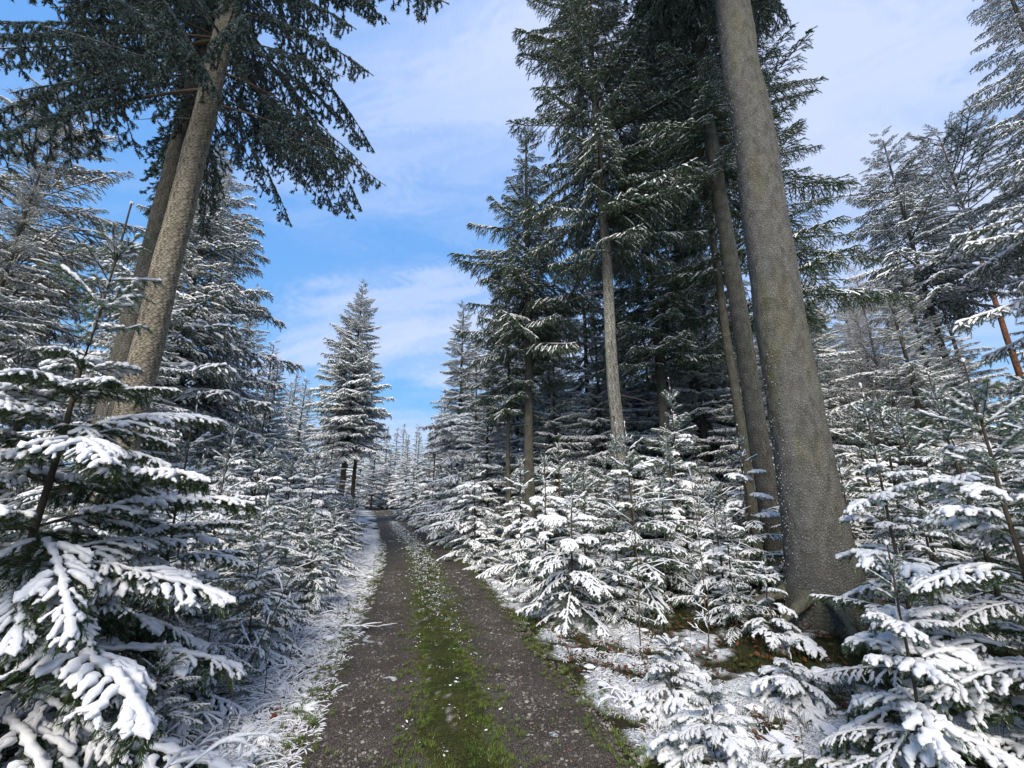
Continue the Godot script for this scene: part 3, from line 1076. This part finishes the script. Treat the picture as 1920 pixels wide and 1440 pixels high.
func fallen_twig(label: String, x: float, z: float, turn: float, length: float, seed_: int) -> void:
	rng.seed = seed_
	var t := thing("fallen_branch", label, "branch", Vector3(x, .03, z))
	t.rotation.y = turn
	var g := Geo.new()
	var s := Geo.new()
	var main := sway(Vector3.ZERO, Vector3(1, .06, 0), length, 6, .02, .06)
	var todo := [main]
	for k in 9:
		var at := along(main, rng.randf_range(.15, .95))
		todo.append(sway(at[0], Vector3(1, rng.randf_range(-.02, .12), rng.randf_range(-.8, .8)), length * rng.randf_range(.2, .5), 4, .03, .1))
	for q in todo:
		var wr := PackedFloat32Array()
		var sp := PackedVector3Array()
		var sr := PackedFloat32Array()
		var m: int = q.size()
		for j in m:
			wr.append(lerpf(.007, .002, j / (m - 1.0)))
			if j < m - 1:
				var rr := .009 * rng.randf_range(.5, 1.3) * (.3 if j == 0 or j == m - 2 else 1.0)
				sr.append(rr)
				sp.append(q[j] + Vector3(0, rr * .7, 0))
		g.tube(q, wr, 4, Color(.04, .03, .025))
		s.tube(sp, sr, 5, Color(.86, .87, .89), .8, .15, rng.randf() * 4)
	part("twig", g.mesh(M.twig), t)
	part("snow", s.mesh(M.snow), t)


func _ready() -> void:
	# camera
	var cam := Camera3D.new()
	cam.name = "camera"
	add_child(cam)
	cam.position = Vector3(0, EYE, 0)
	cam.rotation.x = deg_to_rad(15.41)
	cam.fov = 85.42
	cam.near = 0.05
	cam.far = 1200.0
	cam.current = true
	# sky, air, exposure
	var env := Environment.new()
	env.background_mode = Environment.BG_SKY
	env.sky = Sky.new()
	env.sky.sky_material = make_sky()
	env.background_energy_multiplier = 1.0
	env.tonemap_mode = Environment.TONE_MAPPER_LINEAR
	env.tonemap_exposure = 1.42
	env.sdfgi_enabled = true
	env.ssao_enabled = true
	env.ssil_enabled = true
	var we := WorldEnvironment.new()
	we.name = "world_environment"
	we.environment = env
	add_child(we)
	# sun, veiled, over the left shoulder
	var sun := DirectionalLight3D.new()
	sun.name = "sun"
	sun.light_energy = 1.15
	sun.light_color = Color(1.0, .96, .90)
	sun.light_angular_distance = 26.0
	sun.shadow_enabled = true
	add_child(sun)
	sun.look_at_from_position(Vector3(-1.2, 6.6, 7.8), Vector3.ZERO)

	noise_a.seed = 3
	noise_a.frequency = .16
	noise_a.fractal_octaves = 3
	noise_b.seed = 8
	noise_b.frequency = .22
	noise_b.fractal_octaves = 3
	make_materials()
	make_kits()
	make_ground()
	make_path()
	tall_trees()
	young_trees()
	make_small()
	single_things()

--

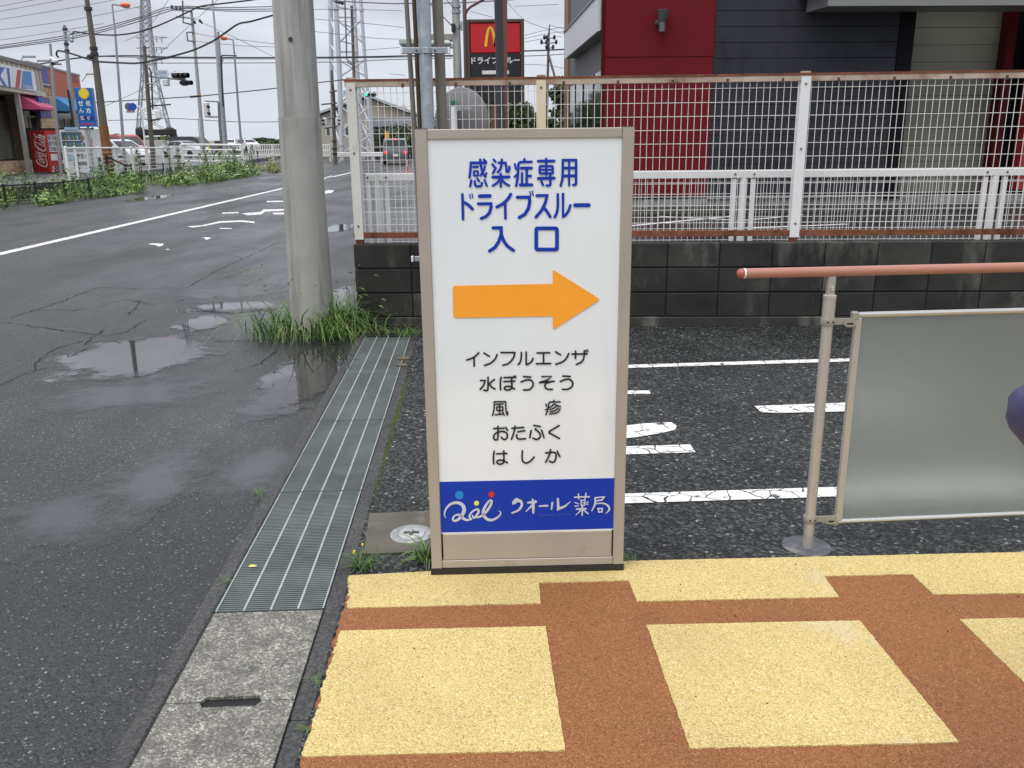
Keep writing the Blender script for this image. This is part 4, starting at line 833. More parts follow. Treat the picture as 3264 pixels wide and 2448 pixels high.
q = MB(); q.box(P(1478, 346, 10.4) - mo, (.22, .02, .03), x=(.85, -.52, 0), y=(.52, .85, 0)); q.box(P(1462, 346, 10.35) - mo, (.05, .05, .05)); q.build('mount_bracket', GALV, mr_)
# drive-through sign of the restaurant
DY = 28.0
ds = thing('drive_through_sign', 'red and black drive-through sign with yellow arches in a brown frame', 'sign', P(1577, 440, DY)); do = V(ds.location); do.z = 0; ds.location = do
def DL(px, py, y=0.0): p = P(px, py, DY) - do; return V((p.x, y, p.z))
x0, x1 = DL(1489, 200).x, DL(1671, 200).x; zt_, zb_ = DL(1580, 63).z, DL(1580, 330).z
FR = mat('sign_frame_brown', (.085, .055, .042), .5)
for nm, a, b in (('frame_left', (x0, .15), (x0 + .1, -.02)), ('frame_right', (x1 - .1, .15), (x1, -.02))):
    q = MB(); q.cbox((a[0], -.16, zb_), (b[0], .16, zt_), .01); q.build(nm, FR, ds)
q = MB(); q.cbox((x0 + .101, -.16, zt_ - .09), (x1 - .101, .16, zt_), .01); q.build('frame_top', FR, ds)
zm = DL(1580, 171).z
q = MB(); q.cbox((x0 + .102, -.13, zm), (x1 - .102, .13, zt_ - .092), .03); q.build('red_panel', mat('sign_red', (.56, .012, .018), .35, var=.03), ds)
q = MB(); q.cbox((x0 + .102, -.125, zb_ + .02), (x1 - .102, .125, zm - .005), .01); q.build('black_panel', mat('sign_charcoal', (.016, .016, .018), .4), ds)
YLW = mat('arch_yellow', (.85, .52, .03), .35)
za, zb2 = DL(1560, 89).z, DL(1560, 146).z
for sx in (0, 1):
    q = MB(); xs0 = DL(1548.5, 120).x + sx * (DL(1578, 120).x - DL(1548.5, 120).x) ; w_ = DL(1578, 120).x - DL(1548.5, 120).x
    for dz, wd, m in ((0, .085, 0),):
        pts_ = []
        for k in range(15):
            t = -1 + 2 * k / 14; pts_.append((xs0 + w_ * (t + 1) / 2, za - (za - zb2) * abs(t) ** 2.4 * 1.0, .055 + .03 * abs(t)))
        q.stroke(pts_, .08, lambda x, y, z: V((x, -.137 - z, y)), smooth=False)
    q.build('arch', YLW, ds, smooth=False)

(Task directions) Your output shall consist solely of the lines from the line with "Keep writing the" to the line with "q.build('arch', YLW, ds, smooth=False)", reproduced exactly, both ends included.

(Output below)
Keep writing the Blender script for this image. This is part 4, starting at line 833. More parts follow. Treat the picture as 3264 pixels wide and 2448 pixels high.
q = MB(); q.box(P(1478, 346, 10.4) - mo, (.22, .02, .03), x=(.85, -.52, 0), y=(.52, .85, 0)); q.box(P(1462, 346, 10.35) - mo, (.05, .05, .05)); q.build('mount_bracket', GALV, mr_)
# drive-through sign of the restaurant
DY = 28.0
ds = thing('drive_through_sign', 'red and black drive-through sign with yellow arches in a brown frame', 'sign', P(1577, 440, DY)); do = V(ds.location); do.z = 0; ds.location = do
def DL(px, py, y=0.0): p = P(px, py, DY) - do; return V((p.x, y, p.z))
x0, x1 = DL(1489, 200).x, DL(1671, 200).x; zt_, zb_ = DL(1580, 63).z, DL(1580, 330).z
FR = mat('sign_frame_brown', (.085, .055, .042), .5)
for nm, a, b in (('frame_left', (x0, .15), (x0 + .1, -.02)), ('frame_right', (x1 - .1, .15), (x1, -.02))):
    q = MB(); q.cbox((a[0], -.16, zb_), (b[0], .16, zt_), .01); q.build(nm, FR, ds)
q = MB(); q.cbox((x0 + .101, -.16, zt_ - .09), (x1 - .101, .16, zt_), .01); q.build('frame_top', FR, ds)
zm = DL(1580, 171).z
q = MB(); q.cbox((x0 + .102, -.13, zm), (x1 - .102, .13, zt_ - .092), .03); q.build('red_panel', mat('sign_red', (.56, .012, .018), .35, var=.03), ds)
q = MB(); q.cbox((x0 + .102, -.125, zb_ + .02), (x1 - .102, .125, zm - .005), .01); q.build('black_panel', mat('sign_charcoal', (.016, .016, .018), .4), ds)
YLW = mat('arch_yellow', (.85, .52, .03), .35)
za, zb2 = DL(1560, 89).z, DL(1560, 146).z
for sx in (0, 1):
    q = MB(); xs0 = DL(1548.5, 120).x + sx * (DL(1578, 120).x - DL(1548.5, 120).x) ; w_ = DL(1578, 120).x - DL(1548.5, 120).x
    for dz, wd, m in ((0, .085, 0),):
        pts_ = []
        for k in range(15):
            t = -1 + 2 * k / 14; pts_.append((xs0 + w_ * (t + 1) / 2, za - (za - zb2) * abs(t) ** 2.4 * 1.0, .055 + .03 * abs(t)))
        q.stroke(pts_, .08, lambda x, y, z: V((x, -.137 - z, y)), smooth=False)
    q.build('arch', YLW, ds, smooth=False)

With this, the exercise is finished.